The iconic bears that so often feature in Christmas-time advertising and greeting cards were listed in 2008 as a threatened species.
This came after a study by the US Geological Survey that said a full two-thirds of the bears could disappear by 2050 if global warming was not brought under control. The polar bear (Ursus maritimus) is already under severe pressure due to habitat loss. The animals spend winter and summer on the sea ice watching near breathing holes for ringed and bearded seals as they come up for air. The problem is there is now less summer sea ice.
They eat very little while on land in the autumn as they wait for the sea ice to reform and can lose almost a kilo of body weight a day if deprived of their primary food source.
The research however was based on the “business as usual” model, a worst-case scenario for climate change. This assumes we will do little or nothing to control greenhouse gas emissions, something that would wipe out summertime Arctic sea ice by the middle of this century.
The new study, led by Dr Steven Amstrup, also of the survey, and colleagues from the University of Washington, carried out fresh calculations, but this time assuming that we manage to achieve at least some progress on greenhouse gas emissions.
The key issue was whether ice loss rose in step with rising air temperatures, or there was some hidden threshold, a “tipping point” temperature at which sea ice irreversibly collapses and disappears. “Such a tipping point would mean future greenhouse gas mitigation would confer no conservation benefits to polar bears,” they write this morning in the journal Nature.
In fact they found that there was no irreversible tipping point, just a direct relationship between rising temperatures and sea ice loss. They used a “general circulation model” that allowed them to test for different levels of mitigation. They found clear indications “that substantially more sea ice habitat would be retained if greenhouse gas rise is mitigated”.
They also showed that habitat retention “means that polar bears could persist throughout the century in greater numbers and more areas than in the business as usual case”.
The bottom line for the 22,000 polar bears estimated to exist in the wild is that their decline is “not unavoidable”, the authors say.
They describe the animals as “sentinels of the Arctic marine ecosystem”. So efforts at mitigation to help them “would have conservation benefits throughout and beyond the Arctic”, the authors believe.

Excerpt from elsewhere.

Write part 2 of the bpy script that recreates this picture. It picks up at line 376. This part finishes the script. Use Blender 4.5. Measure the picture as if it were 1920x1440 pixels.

Dr Amstrup does not underestimate the challenge however, particularly given our apparent inability to set meaningful mitigation targets.
The research showed that the bears would disappear from many areas. “But with mitigation and aggressive management of hunting and other direct bear-human interactions, the probability of extinction would now be lower than the probability that polar bear numbers will simply be reduced,” he said.